(702d) Cyberattack Detection and Handling for Neural Network-Approximated Economic Model Predictive Control

Cyberattacks on control systems can create unprofitable and unsafe operating conditions. A common approach to enhance safety and attack resiliency of control systems is to develop attack detection mechanisms. In prior work in our group, a number of cyberattack detection strategies were elaborated for chemical processes integrated with an advanced control formulation known as Lyapunov-based economic model predictive control (LEMPC) [1], in the sense that the controller properties can be used to analyze closed-loop stability in the presence or absence of undetected attacks [2,3]. This raises two questions of whether these strategies are more conservative than alternative detection methodologies such as those based on reachability analysis for attack detection (e.g., [4], [5]) and also to what extent integrating detection strategies with LEMPC alone is useful.

In this work, we move toward addressing these questions [7]. First, we demonstrate that the LEMPC-based cyberattack detection strategies can be modified to enable extension to a neural network (NN) version of the controller (i.e., using a NN as a function approximator [6]). This NN then approximates the LEMPC (which will be abbreviated as NN-LEMPC). We provide sufficient conditions for an LEMPC which ensure that if an NN-LEMPC is then designed based on data from that LEMPC, the NN-LEMPC will inherit safety properties from the original LEMPC formulation. We focus on this for one of the passive detection strategies for LEMPC from [2], in which a threshold on the difference between state predictions and estimates is used to detect attacks. Then, we discuss a second detection and handling strategy based on reachability analysis and input repair (inspired by the concept of repairing a NN in [8]) for ensuring safety of controllers (e.g., EMPC) that are not based on a rigorous control law formulation like LEMPC (in the sense of boundedness of the closed-loop state in a safe operating region) for a sampling period after an undetected cyberattack. We use the same detection metric related to state predictions and estimates to facilitate a comparison between the LEMPC-based methods and the reachable set and input repair technique. This enables use to examine the potential conservatism differences between the LEMPC-based safety strategy and the detection and handling concept based on repairing problematic control actions that correspond to false state measurements due to a sensor attack, and faciliates discussion regarding how this concept can inspire ideas for fighting back against attacks.

References:

[1] Heidarinejad, Mohsen, Jinfeng Liu, and Panagiotis D. Christofides. "Economic model predictive control of nonlinear process systems using Lyapunov techniques." AIChE Journal 58, no. 3 (2012): 855-870.
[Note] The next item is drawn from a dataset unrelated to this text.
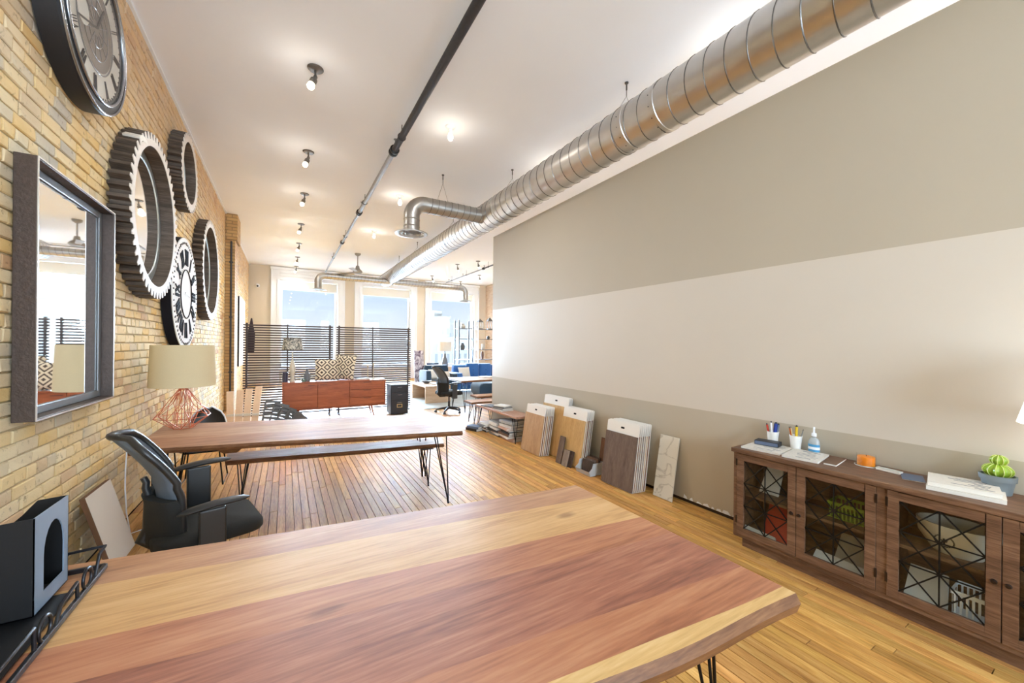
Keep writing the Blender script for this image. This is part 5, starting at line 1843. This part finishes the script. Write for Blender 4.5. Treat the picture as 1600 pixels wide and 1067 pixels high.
# lit lamp at the right end of the cabinet
lx2, ly2 = 3.36, .16
dl = thing('table_lamp', 'lit white tapered shade lamp at the right edge on the cabinet', 'lamp', (lx2, ly2, ZC))
G().lathe([(0, 0), (.08, 0), (.08, .015), (.02, .03), (.035, .09), (.05, .16), (.03, .24), (.014, .27), (.014, .42), (0, .42)], 28, (lx2, ly2, ZC)).obj('lamp_base', plain('grey_lamp_ceramic', srgb(150, 150, 150), .3), dl, smooth=50)
m_, t_, b_ = nodes('lit_shade_cloth')
b_.inputs['Base Color'].default_value = srgb(252, 248, 240)
b_.inputs['Emission Color'].default_value = (1, .95, .86, 1)
b_.inputs['Emission Strength'].default_value = .75
G().lathe([(.235, .44), (.15, .80), (.147, .80), (.232, .44), (.235, .44)], 44, (lx2, ly2, ZC)).obj('lamp_shade', m_, dl, smooth=30)
G().lathe([(0, .50), (.02, .50), (.034, .56), (.03, .60), (0, .62)], 14, (lx2, ly2, ZC)).obj('bulb', M_bulb2, dl, smooth=60)
l_ = lamp_light(lx2, ly2, ZC + .68, .4, False)
fix_child(l_, dl)

# ---------------------------------------------------------------- slat screens
M_slat = plain('dark_brown_slat', srgb(70, 56, 52), .55, var=.1)
def screen(label, x0, x1, mid, y):
    s_ = thing('slat_screen', label, 'room divider', ((x0 + x1) / 2, y, 0), 0, 'slatted room dividers')
    for xx in (x0 + .06, x1 - .06):
        p_ = G().box(xx - .018, xx + .018, y + .012, y + .045, 0, 2.025).obj('post', M_slat, s_, bevel=.002)
        G().box(xx - .02, xx + .02, y - .12, y + .17, 0, .02).obj('foot', M_slat, p_)
    G().box(mid - .012, mid + .012, y + .012, y + .036, .06, 2.02).obj('centre_post', M_slat, s_)
    z_ = .085
    while z_ < 2.02:
        G().box(x0, x1, y - .012, y + .012, z_, z_ + .029).obj('slat', M_slat, s_)
        z_ += .0523
screen('left dark slatted room divider behind the sideboard', -.75, .93, .04, 9.6)
screen('right dark slatted room divider behind the file cabinet', 1.00, 2.71, 1.80, 9.6)
# dark vest hanging over the left screen
vs_ = thing('dark_scarf', 'dark garment hung over the left end of the left screen', 'garment', (-.62, 9.5, 1.45))
G().prism([(-.70, 1.42), (-.56, 1.42), (-.55, 1.8), (-.585, 2.0), (-.60, 2.13), (-.625, 2.13), (-.655, 1.95), (-.69, 1.75)], 9.655, 9.685, axis='y').obj('garment_cloth', plain('dark_plum_cloth', srgb(60, 44, 46), .9), vs_, bevel=.01)

# ---------------------------------------------------------------- teak sideboard and what stands on it
SX0, SX1, SY0, SY1, SZ0, SZ1 = -.05, 1.97, 8.98, 9.40, .24, .81
sd = thing('sideboard', 'orange teak mid-century sideboard in front of the slat screens', 'sideboard', ((SX0 + SX1) / 2, (SY0 + SY1) / 2, 0))
g_ = G().box(SX0, SX0 + .022, SY0, SY1, SZ0, SZ1).box(SX1 - .022, SX1, SY0, SY1, SZ0, SZ1).box(SX0 + .022, SX1 - .022, SY0, SY1, SZ0, SZ0 + .022).box(SX0 + .022, SX1 - .022, SY0, SY1, SZ1 - .022, SZ1).box(SX0 + .022, SX1 - .022, SY1 - .012, SY1, SZ0 + .022, SZ1 - .022)
g_.obj('carcass', M_teak, sd)
xs = [SX0 + .024, SX0 + .64, SX0 + 1.26, SX1 - .024]
for i in range(2):
    d_ = G().box(xs[i] + .003, xs[i + 1] - .003, SY0 + .006, SY0 + .026, SZ0 + .026, SZ1 - .026).obj('door', M_teak, sd, bevel=.002)
    xh = xs[1] + (-.11 if i == 0 else .11)
    G().box(xh - .07, xh + .07, SY0 + .0, SY0 + .008, SZ1 - .075, SZ1 - .062).obj('pull', plain('dark_teak_pull', srgb(92, 44, 22), .5), d_)
for k in range(3):
    h_ = (SZ1 - SZ0 - .052) / 3
    z_ = SZ0 + .026 + k * h_
    d_ = G().box(xs[2] + .003, xs[3] - .003, SY0 + .006, SY0 + .026, z_ + .002, z_ + h_ - .002).obj('drawer', M_teak, sd, bevel=.002)
    xm_ = (xs[2] + xs[3]) / 2
    G().box(xm_ - .08, xm_ + .08, SY0 + .0, SY0 + .008, z_ + h_ - .03, z_ + h_ - .016).obj('pull', MC['dark_teak_pull'], d_)
for xx, s in ((SX0 + .30, -1), (SX1 - .30, 1)):
    for yy in (SY0 + .06, SY1 - .06):
        G().tube([(xx, yy, SZ0), (xx + s * .06, yy + (-.02 if yy < 9.2 else .02), 0)], [.022, .012], 10).obj('leg', M_teak, sd, smooth=50)
ZS = SZ1 + .0005
# lamp with leaf-print shade
tl_ = thing('table_lamp', 'small lamp with grey leaf-print shade on the sideboard', 'lamp', (.13, 9.22, ZS))
G().lathe([(0, 0), (.055, 0), (.055, .03), (.03, .06), (.045, .16), (.058, .26), (.05, .36), (.022, .44), (.012, .47), (.012, .62), (0, .62)], 24, (.13, 9.22, ZS)).obj('lamp_base', plain('cream_glass', srgb(212, 204, 186), .25), tl_, smooth=50)
m_, t_, b_ = nodes('leaf_print')
geo = t_.nodes.new('ShaderNodeNewGeometry')
nz = t_.nodes.new('ShaderNodeTexNoise')
nz.inputs['Scale'].default_value = 14
nz.inputs['Distortion'].default_value = 3
rr_ = t_.nodes.new('ShaderNodeValToRGB')
rr_.color_ramp.elements[0].position, rr_.color_ramp.elements[0].color = .42, srgb(84, 88, 88)
rr_.color_ramp.elements[1].position, rr_.color_ramp.elements[1].color = .58, srgb(206, 202, 190)
t_.links.new(geo.outputs['Position'], nz.inputs['Vector'])
t_.links.new(nz.outputs[0], rr_.inputs[0])
t_.links.new(rr_.outputs[0], b_.inputs['Base Color'])
G().lathe([(.195, .67), (.165, .90), (.162, .90), (.192, .67), (.195, .67)], 36, (.13, 9.22, ZS)).obj('lamp_shade', m_, tl_, smooth=30)
# patterned cushions
m_, t_, b_ = nodes('diamond_print')
N, Lk = t_.nodes, t_.links
tc_ = N.new('ShaderNodeTexCoord')
sp2 = N.new('ShaderNodeSeparateXYZ')
Lk.new(tc_.outputs['Object'], sp2.inputs[0])
def mth(op, a, b=None):
    n_ = N.new('ShaderNodeMath')
    n_.operation = op
    for i, v in enumerate((a, b)):
        if v is None:
            continue
        if isinstance(v, (int, float)):
            n_.inputs[i].default_value = v
        else:
            Lk.new(v, n_.inputs[i])
    return n_.outputs[0]
ux = mth('ABSOLUTE', mth('SUBTRACT', mth('FRACT', mth('ADD', mth('MULTIPLY', sp2.outputs['X'], 4.6), 100.5)), .5))
uz = mth('ABSOLUTE', mth('SUBTRACT', mth('FRACT', mth('ADD', mth('MULTIPLY', sp2.outputs['Z'], 4.6), 100.2)), .5))
dd = mth('FRACT', mth('MULTIPLY', mth('ADD', ux, uz), 3.0))
st = mth('GREATER_THAN', dd, .58)
mx_ = N.new('ShaderNodeMix')
mx_.data_type = 'RGBA'
mx_.inputs[6].default_value = srgb(232, 220, 196)
mx_.inputs[7].default_value = srgb(78, 66, 60)
Lk.new(st, mx_.inputs[0])
Lk.new(mx_.outputs[2], b_.inputs['Base Color'])
b_.inputs['Roughness'].default_value = .9
M_diam = m_
p_ = pillow(.47, .47, .15).obj('throw_cushion', M_diam, smooth=60)
p_.location = (.78, 9.16, ZS)
p_.rotation_euler = (math.radians(-10), 0, 0)
tag(p_, 'front diamond patterned cushion on the sideboard', 'cushion', 'diamond patterned cushions')
p_ = pillow(.50, .56, .14).obj('throw_cushion', M_diam, smooth=60)
p_.location = (1.10, 9.24, ZS)
p_.rotation_euler = (math.radians(-10), math.radians(3), math.radians(-38))
tag(p_, 'rear diamond patterned cushion leaning to the right on the sideboard', 'cushion', 'diamond patterned cushions')
def vase(name, label, cat, x, y, prof, mat, n=20, zb_=None):
    t_ = thing(name, label, cat, (x, y, zb_ if zb_ is not None else ZS))
    z_ = zb_ if zb_ is not None else ZS
    G().lathe(prof, n, (x, y, z_)).obj('body', mat, t_, smooth=45)
    G().lathe([(prof[-2][0] * 1.02, prof[-2][1] - .006), (prof[-2][0] * 1.08, prof[-2][1]), (prof[-2][0] * .85, prof[-2][1] + .003)], n, (x, y, z_)).obj('rim', mat, t_, smooth=45)
    return t_
vase('candle_jar', 'dark jar with pink top at the left end of the sideboard', 'jar', -.0, 9.2, [(0, 0), (.048, 0), (.05, .13), (.045, .14), (.045, .2), (0, .2)], plain('navy_jar', srgb(44, 40, 64), .4))
vase('bottle', 'grey bottle between the lamp and cushions on the sideboard', 'bottle', .40, 9.2, [(0, 0), (.06, 0), (.065, .12), (.03, .19), (.022, .24), (.028, .26), (0, .26)], plain('grey_bottle', srgb(104, 108, 114), .4))
vase('glass_dish', 'small green glass dish by the grey bottle', 'dish', .33, 9.08, [(0, 0), (.03, 0), (.05, .05), (.045, .05), (0, .05)], plain('green_glass', srgb(120, 150, 136), .2))
mag_flat('book', 'dark low book lying right of the cushions on the sideboard', 'book', 1.50, 9.2, ZS, .28, .22, .03, .05, COV['black'], False)
for k, (xx, hh) in enumerate(((1.62, .30), (1.74, .36))):
    vase('candlestick', ('short' if k == 0 else 'tall') + ' slim brass candlestick at the right end of the sideboard', 'candlestick', xx, 9.2, [(0, 0), (.045, 0), (.04, .012), (.008, .03), (.006, hh * .8), (.016, hh), (0, hh)], plain('soft_brass', srgb(190, 170, 130), .35, .7))
# file cabinet
fc = thing('file_cabinet', 'black three-drawer metal file cabinet right of the sideboard', 'file cabinet', (2.25, 9.05, 0))
G().box(2.06, 2.44, 8.84, 9.28, .02, .69).obj('case', plain('black_file_case', srgb(44, 45, 50), .4, .3), fc, bevel=.004)
for k, (za, zb2) in enumerate(((.05, .33), (.345, .505), (.52, .675))):
    d_ = G().box(2.075, 2.425, 8.828, 8.84, za, zb2).obj('drawer', plain('black_file_drawer', srgb(52, 53, 58), .35, .3), fc, bevel=.003)
    zc2 = zb2 - .05
    G().box(2.20, 2.30, 8.812, 8.828, zc2, zc2 + .012).obj('handle', M_bez, d_)
    if k == 0:
        gg = G().box(2.19, 2.31, 8.824, 8.828, .17, .185).box(2.19, 2.31, 8.824, 8.828, .235, .25).box(2.19, 2.205, 8.824, 8.828, .185, .235).box(2.295, 2.31, 8.824, 8.828, .185, .235)
        gg.obj('label_holder', plain('brass_label_holder', srgb(190, 166, 120), .35, .7), d_)

# ---------------------------------------------------------------- wrapped planks and folded frames by the pier
M_wrap = plain('plastic_wrapped_wood', srgb(222, 190, 158), .35, var=.12, nscale=20)
rq = random.Random(4)
for k in range(4):
    x_ = -.86 + k * .12
    t_ = thing('wrapped_planks', '%s plastic-wrapped bundle of planks against the left screen' % ('leftmost', 'second', 'third', 'rightmost')[k], 'planks', (x_, 8.75, 0), 0, 'wrapped plank bundles')
    dx = (-.04, .0, .02, .06)[k]
    w_ = .055
    zt_ = (.68, .70, .72, .76)[k]
    yb_, yt_ = 8.70 - .03 * k, 8.98
    for j in range(3):
        y_ = j * .03
        G().hexa([(x_ - w_ - dx * .0, yb_ + y_, 0), (x_ + w_, yb_ + y_, 0), (x_ + w_, yb_ + y_ + .026, 0), (x_ - w_, yb_ + y_ + .026, 0)],
                 [(x_ - w_ + dx, yt_ + y_, zt_), (x_ + w_ + dx, yt_ + y_, zt_), (x_ + w_ + dx, yt_ + y_ + .026, zt_), (x_ - w_ + dx, yt_ + y_ + .026, zt_)]).obj('plank', M_wrap, t_)
    G().hexa([(x_ - w_ + dx * .35 - .004, yb_ + .09, .24), (x_ + w_ + dx * .35 + .004, yb_ + .09, .24), (x_ + w_ + dx * .35 + .004, yb_ + .19, .24), (x_ - w_ + dx * .35 - .004, yb_ + .19, .24)],
             [(x_ - w_ + dx * .4 - .004, yb_ + .10, .28), (x_ + w_ + dx * .4 + .004, yb_ + .10, .28), (x_ + w_ + dx * .4 + .004, yb_ + .20, .28), (x_ - w_ + dx * .4 - .004, yb_ + .20, .28)]).obj('strap', plain('clear_strap', srgb(206, 196, 180), .3), t_)
M_fold = plain('grey_black_frame', srgb(96, 98, 100), .5, .2, var=.3, nscale=12)
for k in range(5):
    t_ = thing('folded_chair', '%s folded dark slatted chair in the heap left of the sideboard' % ('leftmost', 'second', 'middle', 'fourth', 'rightmost')[k], 'folding chair', (-.27 + k * .105, 8.66 - .05 * k, 0), 0, 'folded chairs in a heap')
    M_ = Matrix.Translation((-.27 + k * .105, 8.66 - .05 * k, 0)) @ Matrix.Rotation(math.radians(-4 + 5 * k), 4, 'Z') @ Matrix.Rotation(math.radians(8 + 8 * k), 4, 'Y') @ Matrix.Rotation(math.radians(-14), 4, 'X')
    hgt = .52 - .06 * k
    for s in (-1, 1):
        G().tube([(s * .12, 0, 0), (s * .12, 0, hgt)], .012, 7).xf(M_).obj('leg', M_fold, t_)
        G().tube([(s * .10, .03, 0), (s * .135, .03, hgt * .9)], .010, 7).xf(M_).obj('leg', M_fold, t_)
    for j in range(5):
        z_ = hgt * (.35 + .15 * j)
        G().box(-.12, .12, -.008, .008, z_ - .022, z_ + .022).xf(M_).obj('slat', M_fold, t_)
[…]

[2] Oyama, Henrique, and Helen Durand. "Integrated cyberattack detection and resilient control strategies using Lyapunov‐based economic model predictive control." AIChE Journal 66, no. 12 (2020): e17084.

[3] Oyama, Henrique, Dominic Messina, Keshav Kasturi Rangan, and Helen Durand. "Lyapunov-based economic model predictive control for detecting and handling actuator and simultaneous sensor/actuator cyberattacks on process control systems." Frontiers in Chemical Engineering 4 (2022): 810129.

[4] Liu, Hao, Ben Niu, and Jiahu Qin. "Reachability analysis for linear discrete-time systems under stealthy cyber attacks." IEEE Transactions on Automatic Control 66, no. 9 (2021): 4444-4451.

[5] Narasimhan, S., El-Farra, N.H. and Ellis, M.J., 2023. A reachable set-based scheme for the detection of false data injection cyberattacks on dynamic processes. Digital Chemical Engineering, 7, p.100100.

[6] Lucia, Sergio, and Benjamin Karg. "A deep learning-based approach to robust nonlinear model predictive control." IFAC-PapersOnLine 51, no. 20 (2018): 511-516.

[7] Abou Halloun, Jihan and Helen Durand. "Cyberattack Detection and Handling for Neural Network-Approximated Economic Model Predictive Control." ADCHEM 2024 (2024), accepted.

[8] Yang, Xiaodong, Tom Yamaguchi, Hoang-Dung Tran, Bardh Hoxha, Taylor T. Johnson, and Danil Prokhorov. "Neural network repair with reachability analysis." In International Conference on Formal Modeling and Analysis of Timed Systems, pp. 221-236. Cham: Springer International Publishing, 2022.